Closed franciscozorrilla closed 5 years ago

franciscozorrilla commented 5 years ago

Hi,

I had a small comment about line 110 of the map-bowtie2-markduplicates.sh script:

if [ ! -e ${REF}.1.bt2 ]

I noticed that running this script resulted in the re-creation of the bowtie index, even though it was already created in a previous step. It turns out that for "large" indexes, bowtie creates index files with the extension .bt1l instead of .bt2.

Perhaps this line of code could be amended to check whether one of the two file types is present before creating an index?

I am not sure exactly what the syntax would be, but something like this?

if [ -e ${REF}.1.bt2 | ${REF}.1.bt2l ]

Best wishes, Francisco

alneberg commented 5 years ago

Good catch! I'm actually thinking about moving away from the map-bowtie2-markduplicates.sh script. But if you still find it useful I should perhaps try to give it a brush up.

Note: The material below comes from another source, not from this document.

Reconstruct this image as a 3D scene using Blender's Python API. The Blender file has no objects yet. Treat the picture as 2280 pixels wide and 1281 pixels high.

In the new version 1.0.0, there is a script called concoct_coverage_table.py which will generate the coverage table based on bam files directly. The largest improvement with this script is that it can be used on bam files generated on the original contigs and not the cutup-ones.

franciscozorrilla commented 5 years ago

Hi Johannes,

I do think it is quite a nifty script! But wouldnt you still need the map-bowtie2-markduplicates.sh script to generate the bam files to feed into concoct_coverage_table.py? Is this new script similar to get_input_table?

Cheers, Francisco

alneberg commented 5 years ago

You would still need to run a mapping step yes. There are however several ways one can do this but I guess it makes sense to at least support one way for users. The concoct_coverage_table.py is indeed similar to the gen_input_table.py but it takes sorted .bam files and a bed-file as input instead of the coverage histogram files used by gen_input_table.py. I added the basic usage to the README, please let me know if you're not sure about how to use it.

franciscozorrilla commented 5 years ago

I see! Thanks again for the info.

I had one more comment to make about this script, but it may not be relevant to you if you are moving away from its usage! Anyways here it goes:

I ran my pipeline on the toy dataset from the old readthedocs complete example, and everything worked fine. Now I am testing my pipeline on a real dataset, as I mentioned in a previous issue. However, the pipeline is erroring out in my bowtie rule, which essentially just runs the map-bowtie2-markduplicates.sh script. It looks like markduplicates is giving me some memory issues, which I am currently troubleshooting. Unfortunately, I need to essentially rerun the mapping every time I test a new set of parameters for mark duplicates. This is a huge pain, since I need to queue my job on one of the few available nodes that has enough RAM, and then need to wait around 3 hours for the mapping to finish.

Because of this, I think it would be more practical for real world usage to split this script into three (or at least two) separate scripts to allow for easier troubleshooting. i.e. first run the mapping for all samples, and then try to remove duplicates and calculate coverage statistics. I will probably do this for my own purposes, but it may be beneficial for others as well!

Regards, Francisco

alneberg commented 5 years ago

Yes, this is exactly the problem with this script. It's useful for a toy example but for a real world case it is better to have a snakemake pipeline or similar.